***** SUPPLIED DATA *****
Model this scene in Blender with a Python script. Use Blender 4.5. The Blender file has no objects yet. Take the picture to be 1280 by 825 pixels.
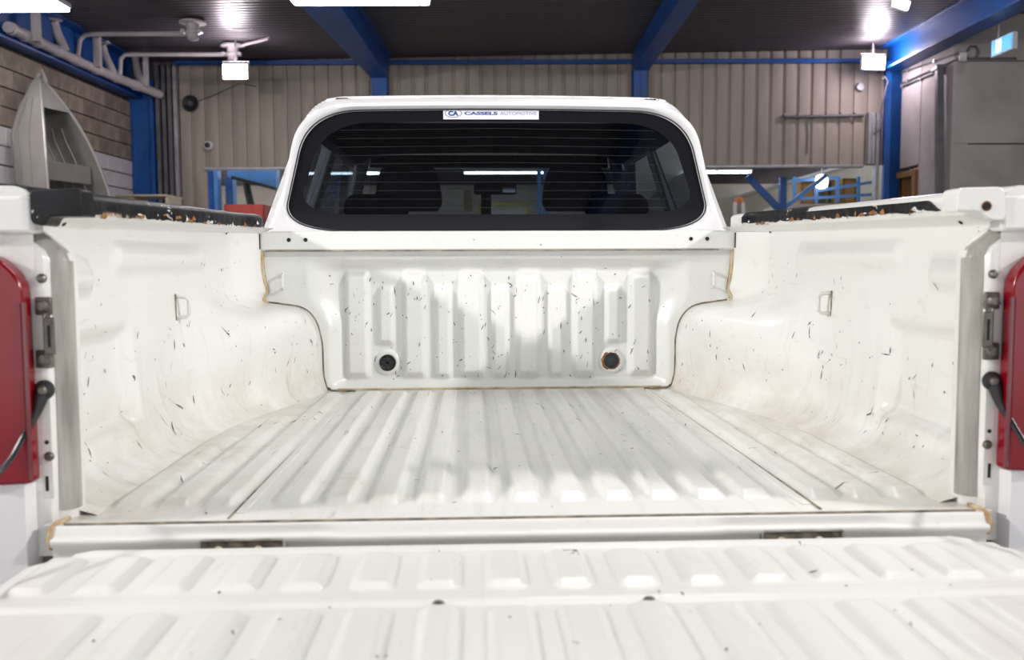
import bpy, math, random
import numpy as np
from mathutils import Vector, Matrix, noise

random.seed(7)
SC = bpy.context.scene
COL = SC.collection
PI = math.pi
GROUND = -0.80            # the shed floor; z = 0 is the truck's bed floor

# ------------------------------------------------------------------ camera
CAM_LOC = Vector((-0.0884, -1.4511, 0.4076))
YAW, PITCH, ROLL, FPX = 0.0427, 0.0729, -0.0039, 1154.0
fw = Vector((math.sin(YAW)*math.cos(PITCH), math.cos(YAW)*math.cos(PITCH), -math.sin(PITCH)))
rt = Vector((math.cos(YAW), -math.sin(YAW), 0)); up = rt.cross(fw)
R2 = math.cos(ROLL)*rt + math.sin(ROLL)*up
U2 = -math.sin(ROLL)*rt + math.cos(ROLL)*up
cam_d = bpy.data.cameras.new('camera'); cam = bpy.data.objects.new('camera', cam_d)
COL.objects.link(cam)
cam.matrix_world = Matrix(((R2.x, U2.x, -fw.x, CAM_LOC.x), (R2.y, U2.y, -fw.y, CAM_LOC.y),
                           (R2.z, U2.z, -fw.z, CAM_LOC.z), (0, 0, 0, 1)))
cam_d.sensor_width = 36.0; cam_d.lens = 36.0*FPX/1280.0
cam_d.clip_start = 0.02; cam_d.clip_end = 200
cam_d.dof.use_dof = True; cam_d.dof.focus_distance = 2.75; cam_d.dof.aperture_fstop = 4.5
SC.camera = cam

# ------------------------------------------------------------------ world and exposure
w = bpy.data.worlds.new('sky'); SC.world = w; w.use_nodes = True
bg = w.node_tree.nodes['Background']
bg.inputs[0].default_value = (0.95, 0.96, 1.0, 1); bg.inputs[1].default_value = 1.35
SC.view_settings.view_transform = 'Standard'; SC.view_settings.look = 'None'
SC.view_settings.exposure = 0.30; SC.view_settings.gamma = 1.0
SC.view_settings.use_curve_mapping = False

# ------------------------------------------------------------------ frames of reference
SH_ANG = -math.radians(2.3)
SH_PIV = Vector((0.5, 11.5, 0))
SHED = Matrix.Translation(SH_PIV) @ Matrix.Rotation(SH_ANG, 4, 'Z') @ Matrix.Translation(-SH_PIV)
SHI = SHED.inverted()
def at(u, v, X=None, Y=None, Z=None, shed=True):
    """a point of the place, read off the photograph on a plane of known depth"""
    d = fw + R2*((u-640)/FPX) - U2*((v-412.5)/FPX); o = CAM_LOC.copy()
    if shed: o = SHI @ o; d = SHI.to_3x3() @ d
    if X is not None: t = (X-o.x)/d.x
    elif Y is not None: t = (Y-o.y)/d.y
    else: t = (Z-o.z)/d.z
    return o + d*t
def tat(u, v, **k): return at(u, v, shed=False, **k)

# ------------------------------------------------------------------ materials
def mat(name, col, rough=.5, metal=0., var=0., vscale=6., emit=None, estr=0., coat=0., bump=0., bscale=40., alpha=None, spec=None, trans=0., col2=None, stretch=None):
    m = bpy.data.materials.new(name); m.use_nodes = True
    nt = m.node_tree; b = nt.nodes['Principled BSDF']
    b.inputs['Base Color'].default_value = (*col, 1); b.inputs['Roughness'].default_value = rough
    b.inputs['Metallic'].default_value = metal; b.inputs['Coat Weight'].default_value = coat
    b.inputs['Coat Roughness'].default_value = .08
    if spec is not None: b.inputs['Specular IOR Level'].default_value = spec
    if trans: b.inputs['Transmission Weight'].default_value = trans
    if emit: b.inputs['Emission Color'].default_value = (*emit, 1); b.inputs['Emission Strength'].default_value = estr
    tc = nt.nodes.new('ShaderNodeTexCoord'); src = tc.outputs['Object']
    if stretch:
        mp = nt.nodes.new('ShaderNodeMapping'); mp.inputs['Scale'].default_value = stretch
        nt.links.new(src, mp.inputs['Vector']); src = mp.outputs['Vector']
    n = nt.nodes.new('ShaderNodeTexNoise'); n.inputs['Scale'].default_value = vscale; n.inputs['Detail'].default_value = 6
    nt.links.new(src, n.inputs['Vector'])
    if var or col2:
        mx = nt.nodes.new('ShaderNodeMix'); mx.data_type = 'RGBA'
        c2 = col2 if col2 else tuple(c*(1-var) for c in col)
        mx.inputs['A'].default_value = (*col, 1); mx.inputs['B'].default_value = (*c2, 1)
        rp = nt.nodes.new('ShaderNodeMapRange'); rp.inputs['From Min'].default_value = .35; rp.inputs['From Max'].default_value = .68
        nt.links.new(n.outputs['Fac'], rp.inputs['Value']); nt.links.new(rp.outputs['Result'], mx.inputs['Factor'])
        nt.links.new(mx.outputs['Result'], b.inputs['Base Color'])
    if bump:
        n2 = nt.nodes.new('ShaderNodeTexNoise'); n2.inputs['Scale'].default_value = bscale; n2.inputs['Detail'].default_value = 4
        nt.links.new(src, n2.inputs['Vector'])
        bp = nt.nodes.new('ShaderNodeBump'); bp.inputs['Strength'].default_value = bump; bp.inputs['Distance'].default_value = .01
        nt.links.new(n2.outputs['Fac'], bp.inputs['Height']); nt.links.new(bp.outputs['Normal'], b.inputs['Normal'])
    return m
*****
YOUR GOAL :: Only the count is wanted: report how many lines of the material above hold the word "objects".

FINAL RESULT :: 3